No caminho de regresso, o capitão Ilyin envia novos telegramas codificados para Moscovo com o relatório completo da missão. Quando o destroyer chega a Conacri tem à espera um grupo de especialistas soviéticos. Depois da entrega “oficial” dos barcos capturados e dos rebeldes às autoridades guineenses o oficial russo é literalmente atacado por todos os representantes da embaixada da URSS.

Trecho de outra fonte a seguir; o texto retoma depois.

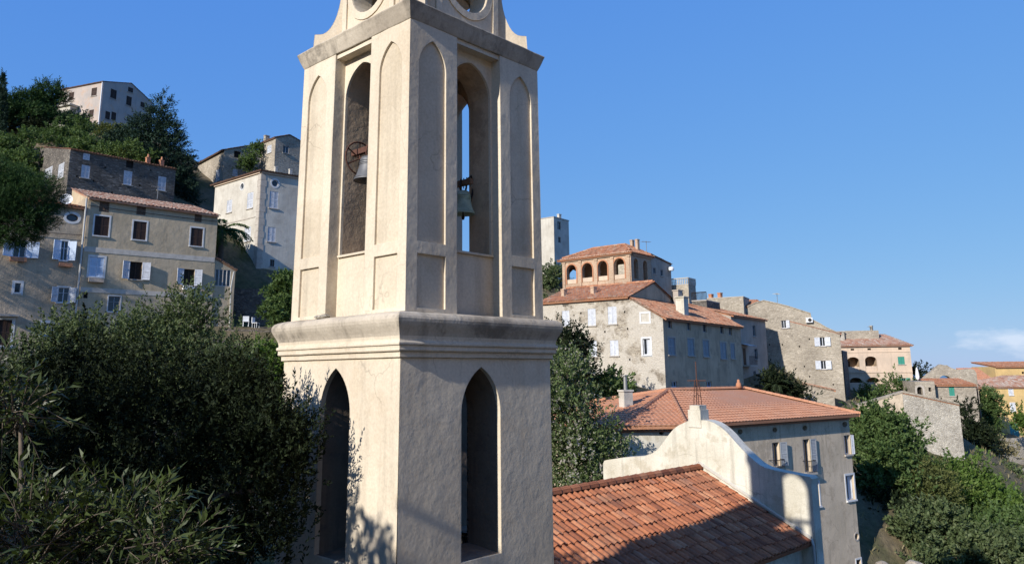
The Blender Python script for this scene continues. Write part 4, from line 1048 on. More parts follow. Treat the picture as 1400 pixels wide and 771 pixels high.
# blue-grey annex behind it
A = C0+d*0.06+dl*0.9; zA = plane_hit(A, d, 1013, 428)[1]; C2, s2_, z2_ = along(A, d, 1046, 437)
H = House('house', 'blue grey shaded annex with a small balcony behind the large lime house', 'house', (A.x, A.y, -2), [M['bluegrey']], 'houses of the old village')
ze = z2_; w = H.wall(A, C2, zb, z=ze); H.wall(A+dl*7, A, zb, z=ze); H.wall(C2, C2+dl*7, zb, z=ze); H.wall(C2+dl*7, A+dl*7, zb, z=ze)
H.slope([ez(A, ze), ez(C2, ze), ez(C2+dl*5, ze+1.4), ez(A+dl*5, ze+1.4)], ov=0.3, sides=0.15, seed=75)
H.win(w, (1029, 445, 1033, 459.5), 'glass', paint=gp); H.win(w, (1031.5, 476.7, 1036, 491), 'glass', paint=gp); H.win(w, (1030, 507, 1033.5, 516), 'glass', paint=gp)
H.win(w, (1016, 476, 1020, 500), 'shutwood', paint=M['brownpaint'])
b0 = w.box_px((1014, 499, 1024, 501)); m_ = MB(); clampbox(m_, w, b0[0], b0[1], b0[2], b0[3], 0.0, 0.9); o = H.part(m_, 'balcony', M['trimgrey'])
m_ = MB(); zt_ = b0[3]
for i in range(9): q = b0[0]+(b0[2]-b0[0])*i/8; m_.tube([w.pt(q, zt_, 0.86), w.pt(q, zt_+0.85, 0.86)], 0.02, 5)
m_.tube([w.pt(b0[0], zt_+0.85, 0.86), w.pt(b0[2], zt_+0.85, 0.86)], 0.03, 5); m_.build('railing', M['iron'], o)
b0 = w.box_px((1013, 470, 1022, 473)); m_ = MB(); m_.face([w.pt(b0[0], b0[3], 0), w.pt(b0[2], b0[3], 0), w.pt(b0[2], b0[1], 1.0), w.pt(b0[0], b0[1], 1.0)]); m_.face([w.pt(b0[0], b0[3]-.04, 0), w.pt(b0[2], b0[3]-.04, 0), w.pt(b0[2], b0[1]-.04, 1.0), w.pt(b0[0], b0[1]-.04, 1.0)]); H.part(m_, 'awning', M['canvas'])
H.finish()

# rubble blocks on the skyline behind
def block(name_label, A, dl, d, pxL, pxR, py, zb, mat, top='jag', seed=0, wins=(), winsL=()):
    L0, sl, _z = along(A, dl, pxL, py); C0, sc, _z = along(A, d, pxR, py)
    H = House('house', name_label, 'house', (A.x, A.y, zb+2), [mat], 'houses of the old village')
    w = H.wall(A, C0, zb, z=A.z); wl = H.wall(L0, A, zb, z=A.z); H.wall(C0, C0+dl*sl, zb, z=A.z); H.wall(C0+dl*sl, L0, zb, z=A.z)
    m_ = MB(); c4 = [ez(L0, A.z), A, ez(C0, A.z), ez(C0+dl*sl, A.z)]; cc = sum(c4, Vector())/4
    up_ = Vector((0, 0, 0.10)); top_ = [cc+(q-cc)*1.02+up_ for q in c4]; bt = [cc+(q-cc)*1.02+Vector((0, 0, 0.003)) for q in c4]
    m_.face(top_)
    for k in range(4): m_.face([bt[k], bt[(k+1) % 4], top_[(k+1) % 4], top_[k]])
    H.part(m_, 'terrace_roof', M['trimgrey'])
    return H, w, wl, c4
H, w, wl, c4 = block('small stone terrace block with a balustrade right of the belvedere', hp(941, 389, 88), dirv(-50), dirv(36), 917, 951, 391, 0, M['stone'])
m_ = MB()
for (a_, b_) in ((c4[0], c4[1]), (c4[1], c4[2])):
    nb = int((b_-a_).length/0.22)
    for i in range(nb+1): q = a_+(b_-a_)*(i/nb); m_.tube([q+Vector((0, 0, .1)), q+Vector((0, 0, .35)), q+Vector((0, 0, .75))], [0.05, 0.07, 0.04], 5)
    m_.tube([a_+Vector((0, 0, .78)), b_+Vector((0, 0, .78))], 0.07, 6)
H.part(m_, 'balustrade', M['paleplaster']); H.win(wl, (929, 400, 934, 413), 'hole'); H.finish()
H, w, wl, c4 = block('blank grey rubble block on the skyline above the blue grey annex', hp(1016, 406, 92), dirv(-62), dirv(28), 966, 1024, 407, -2, M['stone'])
H.chimney(c4[0]+(c4[1]-c4[0])*0.35+dirv(28)*0.5, 0.5, 0.6, M['terracotta']); H.chimney(c4[0]+(c4[1]-c4[0])*0.1+dirv(28)*0.5, 0.5, 0.5, M['terracotta']); H.finish()
H, w, wl, c4 = block('low stone stump with balcony railing behind the white chimney', hp(966, 411, 80), dirv(-60), dirv(33), 946, 984, 413, -2, M['darkstone'])
m_ = MB()
a_, b_ = c4[0], c4[1]
for i in range(13): q = a_+(b_-a_)*(i/12); m_.tube([q+Vector((0, 0, .1)), q+Vector((0, 0, .9))], 0.035, 5)
m_.tube([a_+Vector((0, 0, .9)), b_+Vector((0, 0, .9))], 0.05, 5); H.part(m_, 'balustrade', M['iron']); H.finish()

# tall rubble house (two joined volumes)
A = hp(1148, 455, 84); dl = dirv(-68); d = dirv(22)
L0, sl, zL = along(A, dl, 1022, 417)
def wp(px, py): s, z = plane_hit(A, dl, px, py); return (sl-s, z)
H = House('house', 'tall grey rubble house with ragged sloping top, white shutters and an air conditioner', 'house', (A.x, A.y, -4), [M['stone']], 'houses of the old village')
zb = -9
tops = [(0, wp(1023, 418)[1]), wp(1033, 413), wp(1044, 410), wp(1060, 413.5), wp(1078, 418), wp(1095, 423.5), wp(1108, 427.5), wp(1110, 436), wp(1120, 441), wp(1130, 447), (sl, A.z)]
wl = H.wall(L0, A, zb, tops); C0 = xy(A)+d*9; w = H.wall(A, C0, zb, z=A.z)
H.wall(C0, C0+dl*sl, zb, z=A.z); H.wall(C0+dl*sl, L0, zb, z=A.z+0.3)
m_ = MB()
for i in range(len(tops)-1):
    (a0, z0), (a1, z1) = tops[i], tops[i+1]
    m_.face([wl.pt(a0, z0, 0.08), wl.pt(a1, z1, 0.08), wl.pt(a1, z1, -0.6), wl.pt(a0, z0, -0.6)]); m_.face([wl.pt(a0, z0, 0.08), wl.pt(a1, z1, 0.08), wl.pt(a1, z1-0.12, 0.08), wl.pt(a0, z0-0.12, 0.08)])
    m_.face([wl.pt(a0, z0, -0.6), wl.pt(a1, z1, -0.6), wl.pt(a1, zb, -0.6), wl.pt(a0, zb, -0.6)])
H.part(m_, 'coping', M['stone'])
H.slope([ez(A, A.z), ez(C0, A.z), ez(C0+dl*5, A.z+1.5), ez(xy(A)+dl*5, A.z+1.5)], ov=0.2, sides=0, seed=81)
H.roofmat = M['tile_pale']
H.win(wl, (1068.5, 438, 1075, 448.5), 'openR', lw=0.35); H.win(wl, (1121, 461, 1128, 473), 'open', lw=0.55); H.win(wl, (1122.5, 493, 1129.5, 504.5), 'open', lw=0.55)
m_ = MB(); b0 = wl.box_px((1102, 434.5, 1111, 441)); clampbox(m_, wl, *b0, 0.02, 0.38); o = H.part(m_, 'air_conditioner', M['plastic'])
m_ = MB(); m_.tube([wl.pt(b0[0]*0.4+b0[2]*0.6, (b0[1]+b0[3])/2, 0.375), wl.pt(b0[0]*0.4+b0[2]*0.6, (b0[1]+b0[3])/2, 0.39)], 0.2, 14); m_.build('fan_grille', M['iron'], o)
rng = random.Random(5)
for i in range(16):
    px = rng.uniform(1050, 1140); py = rng.uniform(452, 535)
    if any(a_-4 < px < b_+4 and c_-4 < py < e_+4 for a_, c_, b_, e_ in ((1066, 436, 1078, 450), (1112, 458, 1137, 475), (1114, 490, 1138, 506))): continue
    H.win(wl, (px, py, px+1.7, py+2.2), 'hole', depth=0.3)
H.finish()
# small red roofed house peeping out on the skyline
A = hp(1016, 418.5, 93); d = dirv(95); C0, sc, _z = along(A, d, 1046, 418.5); bk = dirv(5); zt_ = plane_hit(xy(A)+bk*4, d, 1030, 410)[1]
H = House('house', 'small red roofed house peeping over the skyline left of the tall rubble house', 'house', (A.x, A.y, 0), [M['stone']], 'houses of the old village')
H.wall(A, C0, -4, z=A.z); H.wall(xy(A)+bk*4, A, -4, [(0, zt_), (4, A.z)]); H.wall(C0, C0+bk*4, -4, [(0, A.z), (4, zt_)]); H.wall(C0+bk*4, xy(A)+bk*4, -4, z=zt_)
H.slope([ez(xy(A), A.z), ez(C0, A.z), ez(C0+bk*4, zt_), ez(xy(A)+bk*4, zt_)], ov=0.2, sides=0.1, seed=84); H.finish()
# stone buttress / shed at its foot and turret strip
A = hp(1140, 533, 80); dl2 = dirv(-70); d2 = dirv(20)
L0, sl, zL = along(A, dl2, 1098, 528); 
H = House('shed', 'low rubble lean-to with a tiled top at the foot of the tall rubble house', 'shed', (A.x, A.y, -5), [M['stone']])
zt_ = plane_hit(A, dl2, 1108, 529)[1]
C0, sc, _z = along(A, d2, 1150, 535); sc = max(sc, 2.0); C0 = xy(A)+d2*sc
H.wall(L0, A, -10, [(0, zt_+0.4), (sl, A.z)]); H.wall(A, C0, -10, z=A.z); H.wall(C0, C0+dl2*sl, -10, z=A.z); H.wall(C0+dl2*sl, L0, -10, z=zt_+0.4)
H.slope([ez(xy(A), A.z), ez(C0, A.z), ez(C0+dl2*sl, zt_+0.4), ez(L0, zt_+0.4)], ov=0.2, sides=0.1, seed=83); H.finish()
H, w, wl, c4 = block('thin shaded stone turret between the tall rubble house and the loggia house', hp(1152, 480, 90), dirv(-60), dirv(28), 1142, 1158, 481, -8, M['darkstone'])
H.finish()

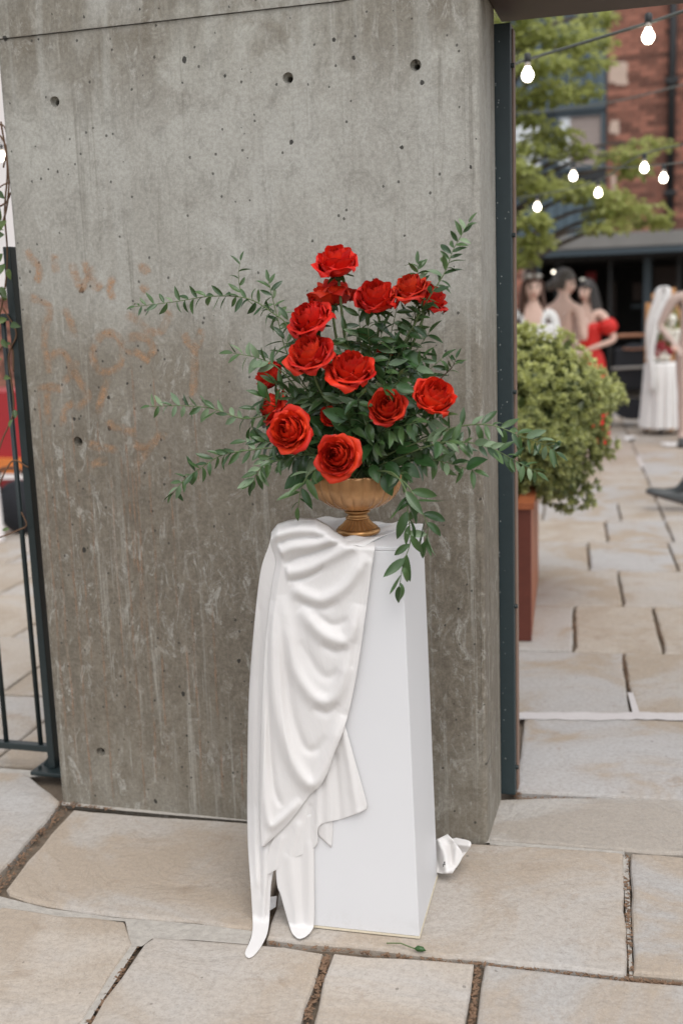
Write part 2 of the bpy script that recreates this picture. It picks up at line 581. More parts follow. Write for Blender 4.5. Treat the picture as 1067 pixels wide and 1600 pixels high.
M = dict(
    concrete=mat_concrete(),
    stone=mat_stone('sandstone', (.445, .385, .322), (.385, .362, .338)),
    stone2=mat_stone('courtyard_stone', (.44, .375, .305), (.41, .395, .385)),
    thresh=mat_stone('threshold_concrete', (.42, .39, .355), (.42, .39, .355), stain=(.33, .30, .26)),
    soil=plain('joint_soil', (.15, .115, .082), .95, var=.5, scale=60, bump=.6, bd=.01),
    mortar=plain('mortar', (.38, .35, .31), .9, var=.35, scale=50, bump=.7, bd=.008),
    whitepaint=plain('white_mortar', (.52, .48, .46), .8, var=.1, scale=40, bump=.3),
    debris=plain('leaf_litter', (.17, .10, .058), .85, var=.6, scale=80, bump=0),
    steel=plain('green_black_steel', (.014, .023, .024), .42, var=.25, scale=60, bump=.05),
    steelface=plain('painted_steel', (.020, .034, .038), .45, var=.2, scale=40, bump=.05),
    flake=plain('bare_metal_flake', (.30, .33, .32), .6),
    copper=plain('brown_edge', (.20, .125, .09), .6, var=.25, scale=25),
    lintel=plain('brown_steel', (.058, .038, .028), .55, var=.2, scale=12),
    white=mat_white(),
    edge=plain('raw_board_edge', (.62, .55, .42), .7),
    cloth=mat_cloth(),
    petal=mat_petal(),
    leaf=mat_leaf('ruscus_leaf', (.024, .060, .020), (.085, .150, .050), .30, .18),
    pale=mat_leaf('ruscus_leaf_underside', (.13, .20, .11), (.22, .30, .17), .5, .2),
    broad=mat_leaf('rose_leaf', (.025, .075, .020), (.055, .13, .035), .4, .16),
    stem=plain('green_stem', (.10, .14, .05), .6, var=.3, scale=40, bump=0),
    darkstem=plain('brown_stem', (.07, .05, .03), .7, var=.3, scale=40, bump=0),
    gold=plain('antique_gold', (.40, .215, .085), .30, metal=.8, var=.45, scale=28, bump=.25),
    goldb=plain('amber_bowl', (.50, .275, .125), .26, metal=.55, var=.40, scale=22, bump=.35),
    wood=plain('stained_wood', (.30, .085, .030), .5, var=.35, scale=20),  # lit copy of the planter wood, for its sides and rim
    woodshade=plain('shaded_stained_wood', (.115, .026, .014), .55, var=.3, scale=20),  # shaded copy of the same wood, for the planter's ends
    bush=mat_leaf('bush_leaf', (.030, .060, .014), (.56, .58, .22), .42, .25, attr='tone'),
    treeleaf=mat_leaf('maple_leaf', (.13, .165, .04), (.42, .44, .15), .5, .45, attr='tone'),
    bark=plain('bark', (.06, .045, .035), .9, var=.4, scale=20, bump=.5),
    brick=plain('brick', (.22, .092, .062), .85, var=.35, scale=18, objvar=.45, bump=.3),
    bmortar=plain('brick_mortar', (.26, .20, .165), .9, var=.3, scale=20),
    render=plain('old_render', (.46, .35, .285), .9, var=.15, scale=8),
    clad=plain('slate_cladding', (.055, .085, .105), .55, var=.15, scale=6, objvar=.12),
    winframe=plain('slate_frame', (.04, .06, .075), .5),
    pane=mat_glass('window_pane', (.55, .58, .60)),  # pale base colour paints the sky's reflection into the glass
    blind=plain('window_blind', (.26, .215, .195), .8),
    black=plain('black_paint', (.008, .009, .010), .5),
    dark=plain('dark_interior', (.010, .009, .009), .8),  # near-black, so the deep shade of the room is put into the colour
    darkbrown=plain('dark_timber', (.030, .018, .014), .7),
    fascia=plain('grey_fascia', (.17, .165, .155), .85, var=.25, scale=4),
    bulb=mat_emit('lit_bulb', (1.0, .90, .74), 5.0),
    cable=plain('cable', (.10, .11, .10), .6),
    socket=plain('socket', (.02, .022, .022), .5),
    cap=plain('bulb_cap', (.5, .45, .40), .5),
    skin=plain('skin', (.62, .40, .31), .5, var=.06, scale=8, bump=0),
    skin2=plain('skin_pale', (.68, .46, .37), .5, var=.06, scale=8, bump=0),
    eye=plain('eye', (.03, .02, .015), .3, bump=0),
    lip=plain('lip', (.40, .09, .07), .45, bump=0),
    hairdk=plain('dark_hair', (.022, .017, .014), .4, var=.4, scale=60, bump=.3),
    hairbr=plain('brown_hair', (.085, .038, .022), .45, var=.4, scale=60, bump=.3),
    hairgr=plain('ash_brown_hair', (.075, .062, .052), .38, var=.4, scale=60, bump=.3),
    red=plain('red_dress_fabric', (.62, .018, .012), .6, var=.15, scale=12),
    blush=plain('blush_satin', (.62, .47, .42), .5, var=.08, scale=8),
    whitefab=plain('white_fabric', (.74, .73, .71), .75, var=.06, scale=12),
    suit=plain('beige_suit', (.47, .36, .31), .8, var=.08, scale=20),
    darksuit=plain('charcoal_trousers', (.03, .035, .037), .8, var=.15, scale=20),
    shoe=plain('grey_shoe_leather', (.05, .055, .055), .45),
    sole=plain('shoe_sole', (.035, .022, .018), .7),
    tan=plain('tan_leather', (.33, .15, .08), .55),
    fabricblk=plain('black_stroller_fabric', (.011, .012, .016), .8),
    metal=plain('grey_metal', (.38, .36, .33), .4, metal=.5),
    rubber=plain('rubber', (.015, .015, .016), .7),
    honey=plain('honey_wood', (.52, .26, .10), .5, var=.2, scale=15),
    redpaint=plain('red_paint', (.30, .012, .016), .5),
    orange=plain('orange_paint', (.55, .16, .03), .55),
    whitewall=plain('white_render', (.72, .68, .66), .9, var=.05, scale=3),
    ivy=mat_leaf('climber_leaf', (.035, .075, .022), (.13, .19, .05), .42, .25),
    vine=plain('vine', (.14, .075, .04), .8, var=.3, scale=40, bump=0),
    flowerw=plain('white_flower', (.72, .70, .62), .7),
    flowerr=plain('crimson_flower', (.22, .015, .02), .6),
    ghost=mat_stain('faded_orange_paint', (.40, .235, .130), .78),
    drip=mat_stain('rust_run', (.33, .19, .115), .62),
    seam_shade=plain('seam_shade', (.09, .083, .072), .9, bump=0),  # dark colour of the shadow line drawn on the wall seam
    inktag=plain('black_print', (.02, .02, .02), .6, bump=0),
)

# ------------------------------------------------------------------ ground and paving
ground = obj('ground', ([(-160, -120, -.024), (160, -120, -.024), (160, 260, -.024), (-160, 260, -.024)], [(0, 1, 2, 3)]), M['soil'])
tag(ground, kind='structure')

def slab(parent, poly, mat, gap=.0022, jit=.0035, top=0.0, name='paving_slab'):
    """poly: ground points, counter-clockwise; edges are broken up, the rim is worn, joints stay open."""
    p = [Vector((q[0], q[1])) for q in poly]
    area = sum(a.x * b.y - b.x * a.y for a, b in zip(p, p[1:] + p[:1]))
    if area < 0: p.reverse()
    pts = []
    for a, b in zip(p, p[1:] + p[:1]):
        L = (b - a).length
        k = max(1, min(14, int(L / .07)))
        d = (b - a) / L
        nrm = Vector((-d.y, d.x))
        for i in range(k):
            j = (rnd.random() - .3) * jit * 2 if i else jit * 1.5
            pts.append(a + (b - a) * (i / k) + nrm * (gap + max(-gap * .6, j)))
    n = len(pts)
    c = sum(pts, Vector((0, 0))) / n
    tx, ty = (rnd.random() - .5) * .006, (rnd.random() - .5) * .006
    dz = top + (rnd.random() - .5) * .003
    V = []
    for s_, zz in ((0.0, -.05), (0.0, -.0075), (.004, -.002), (.012, 0.0)):
        for i in range(n):
            a, b = pts[i - 1], pts[(i + 1) % n]
            d = (b - a).normalized()
            q = pts[i] + Vector((-d.y, d.x)) * s_ * (.7 + .6 * rnd.random())
            V.append((q.x, q.y, dz + zz + (q.x - c.x) * tx + (q.y - c.y) * ty))
    F = []
    for r in range(3):
        for i in range(n):
            F.append((r * n + i, r * n + (i + 1) % n, (r + 1) * n + (i + 1) % n, (r + 1) * n + i))
    F.append(tuple(range(3 * n, 4 * n)))
    return obj(name, (V, F), mat, parent)

paving = empty('pavement', (0, 2.2, 0))
tag(paving, kind='structure')
def gp(*pp): return [G(x, y) for x, y in pp]
fg = [
    gp((-420, 1215), (40, 1205), (98, 1250), (60, 1300), (0, 1366), (-120, 1490), (-520, 1470)),
    gp((112, 1264), (250, 1274), (457, 1289), (411, 1462), (390, 1453), (304, 1441), (177, 1431), (76, 1416), (12, 1398), (6, 1388), (60, 1322)),
    gp((460, 1290), (700, 1312), (760, 1316), (973, 1330), (978, 1420), (983, 1523), (882, 1513), (746, 1499), (540, 1478), (415, 1466)),
    gp((981, 1333), (1067, 1337), (1600, 1370), (1650, 1585), (1067, 1530), (989, 1523)),
    gp((-110, 1500), (0, 1415), (101, 1428), (197, 1437), (212, 1472), (177, 1523), (129, 1600), (60, 1720), (-330, 1700)),
    gp((238, 1462), (385, 1471), (506, 1487), (504, 1505), (483, 1569), (440, 1715), (80, 1715), (135, 1600), (185, 1525), (220, 1474)),
    gp((516, 1488), (740, 1502), (744, 1512), (731, 1600), (716, 1715), (452, 1715), (492, 1572)),
    gp((752, 1506), (900, 1520), (985, 1529), (1067, 1536), (1210, 1550), (1215, 1730), (724, 1715), (737, 1610)),
    gp((1218, 1551), (1650, 1592), (1700, 1760), (1224, 1735)),
    gp((-330, 1706), (60, 1724), (300, 1730), (240, 2050), (-500, 2000)),
    gp((306, 1730), (850, 1728), (860, 2060), (246, 2055)),
    gp((857, 1728), (1500, 1748), (1540, 2100), (867, 2062)),
]
for k, poly in enumerate(fg):
    slab(paving, poly, M['stone'])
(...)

Todos querem saber detalhes, principalmente se foram usadas armas. De acordo com as memórias de um marinheiro do destroyer, um dos diplomatas estava tão nervoso que não se coibiu de fazer o sinal da cruz enquanto murmurava “graças a Deus, não aconteceu nada”.
Mas a história não acaba aqui. Apesar da atmosfera de euforia vivida, das congratulações por parte da tripulação, havia um homem, um único homem, o capitão Yuri Ilyin, que teria de ser responsabilizado pelas suas acções.


Em Moscovo, a sentença já tinha sido dada: “ele [Ilyin] não pode ser perdoado”. Por ordem do Comandante da Marinha soviética, Ilyin foi removido do seu posto por “arbitrariedade e violação das instruções oficiais”.

Valeu-lhe então a posição do major-general Chicherin, que enviou um novo telegrama ao Estado Maior onde dizia que a acção do capitão Ilyin “merecia a mais viva estima do presidente Sékou Touré e foi uma grande vitória sobre os mercenários do imperialismo. Sékou Touré solicita a promoção do camarada Ilyin”.

No dia 22 de Janeiro de 1973, as acusações contra Ilyin foram retiradas. Algumas horas depois, chega um telegrama assinado pelo almirante Yegorov, comandante da frota do norte, onde declara a sua gratidão ao capitão Ilyin pela “acção audaciosa e decisiva num serviço de combate no Atlântico”. O telegrama terminava com um “regressa. Seremos piedosos”.

Depois de concluir o serviço, o destroyer regressou à pátria. Kolomnin não sabe se algum dos tripulantes foi condecorado, mas diz acreditar que não. O navio de guerra continuou a navegar até ao final dos anos 80 do século XX. De seguida, o Byvalyj foi desactivado e vendido como sucata para a China.